Wahlen nicht Teil eines internationalen Prozesses
An Legitimität wird es Assad dennoch schon allein deswegen mangeln, weil nur in den rund zwei Dritteln des Landes abgestimmt werden wird, die unter Herrschaft der Regierung stehen. Die von den Kurden kontrollierten Regionen im Nordosten Syriens beteiligen sich genauso wenig wie die Rebellengebiete im Nordwesten des Bürgerkriegslandes.
Auch der eigentlich stets um Ausgewogenheit bemühte UN-Syrienvermittler Geir Pedersen, ein erfahrener Diplomat, drückte sein Missfallen aus. Er machte deutlich, dass die Wahl nicht Teil des internationalen Prozesses ist, der eine politische Lösung für den langjährigen Konflikt finden soll. In Genf hat eigentlich ein Ausschuss mit Vertretern der Regierung, der Opposition und der Zivilgesellschaft den Auftrag, eine neue Verfassung auszuarbeiten. Diese soll zu freien und fairen Wahlen unter UN-Aufsicht führen. Doch vor allem Assads Vertreter zeigen wenig Interesse an Fortschritten, so dass die Verhandlungen seit Monaten auf Eis liegen.

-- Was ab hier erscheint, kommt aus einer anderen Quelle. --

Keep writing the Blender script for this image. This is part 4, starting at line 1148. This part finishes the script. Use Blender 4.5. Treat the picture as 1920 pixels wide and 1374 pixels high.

Für die Zukunft der Gespräche unter dem UN-Dach in Genf und damit generell für die internationale Diplomatie verheißt die Abstimmung am Mittwoch wenig Gutes. Damaskus scheine die Wahl vor allem zu nutzen, um die Kontinuität des syrischen Systems zu demonstrieren, sagt Heller. Die Abstimmung bedeute nicht zwangsläufig das Ende des Verfassungsausschusses. "Aber diese Wahl lässt das Verfassungskomitee weniger relevant erscheinen, als es ohnehin schon war."